Just found this interesting Come To Jesus post on Modern Salon about how salons and spas need to work to “bring back” the clients they are otherwise losing to Sephora, YouTube beauty gurus, CVS Beauty, and such. The numbers are daunting; 800,000 people click on YouTube beauty videos every week. But there is hope because the average beauty consumer may be flocking to online beauty gurus and those brand reps who hang out at Sephora airbrushes at the ready, but “she believed us first,” says Reuben Carranza, CEO of P&G Professional. It’s sort of like hair salons are a cross between your scorned-but-carrying-the-torch first boyfriend and those evangelical Christians who protest at Mormon churches because they think this new religion is total blasphemy.
I just mixed a lot of metaphors there. Anyway, Carranza says when it comes to restoring customer faith, the key market to focus on is The Beauty Enthusiasts:
What is ‘The Beauty Enthusiast?”
- A consumer who thinks about spending her money, where to spend her money, and is pre-disposed to shopping and spending in the salon environment.
- She views the salon and the hairdresser as the ‘key’ source of beauty
- She is a thought-leader. This can include blogging or looking for new products and services.
- She is an experience-seeker. It’s all about the total beauty experience for the Beauty Enthusiast. She likes all of her senses engaged.
- She’s an informant. She responds to sophisticated information, trends and what’s happening in the beauty industry.
- She wants to look the best at her age, and actively seeks out beauty news.
Beauty Enthusiast’s statistics:
45 percent purchase Salon and Retail products
44 percent purchase only Mass Retail products
11 percent purchase only Salon products.What do these statistics mean? According to Carranza, Salon owners need to focus on the people IN THE MIDDLE who buy both salon and retail products. If business owners can
persuade this percentage to purchase only salon products, they have more customers right in their bag.
First of all, I’m enjoying the Freudian slip style grammar errors, like that “What,” which should be a “Who” but instead not-so-subtly reinforces the idea that this consumer is a credit card, not a real person.
And I guess I like this better than a lot of the sales tactics we’re learning at Beauty U, which involve figuring out a client’s insecurity in order to upsell them something they may or may not need. But there’s something about the word “enthusiast” that’s making me picture some fresh-faced girl next door type who just loves to dance is all. And so I worry that she’s really going to drink the Kool-Aid and what starts as an innocent deep conditioner habit will turn into a full-blown robe-wearing, chanting, handing out religious tracts situation. (Yes, I’ve abandoned the boyfriend metaphor and we’re doing the religion thing now.)
Of course, Carranza also talks about how she’s a thought-leader and plans ahead how to spend her beauty dollars, so I bet she’s really too smart to get sucked in. Especially the 44 percent who don’t bother to shell out for salon products in the first place. I am super fascinated that only 11 percent of this “beauty obsessed” market buys exclusively salon products — surely that number was so much higher back in a simpler, pre-Sephora time? I know I’ve talked before about the weird, warring factions of the beauty industry. Guess we have to add salon vs. retail to that cat fight.
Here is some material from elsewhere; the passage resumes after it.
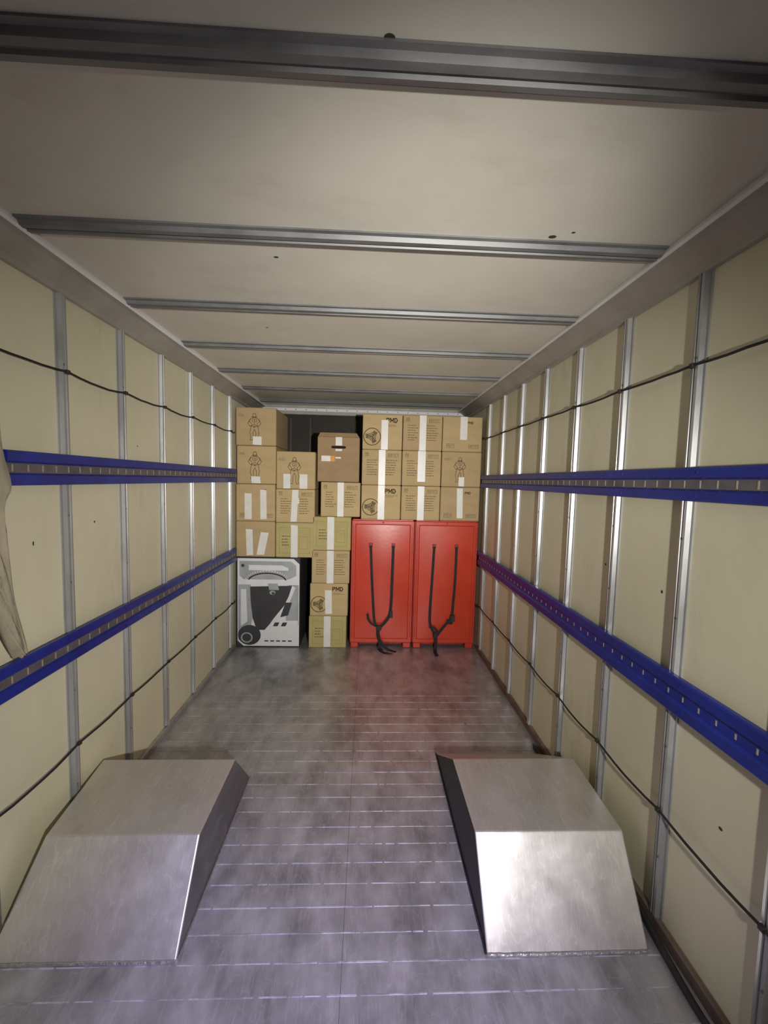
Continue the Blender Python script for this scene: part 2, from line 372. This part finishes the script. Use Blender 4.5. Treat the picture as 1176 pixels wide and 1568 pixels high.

But cults are powerfully tempting, especially when they’re selling even a suggestion of something you deeply want, like hair that doesn’t make you want to break mirrors with your face. So, listen up, Beauty Enthusiasts (if, indeed, you are a real group of people and not a market research firm’s wild imaginings): The hair salons want you back. But if you’re getting better deals at CVS, well then, no means no.
(And we went back to the boyfriend thing. Some days there just isn’t enough caffeine to keep me on message.)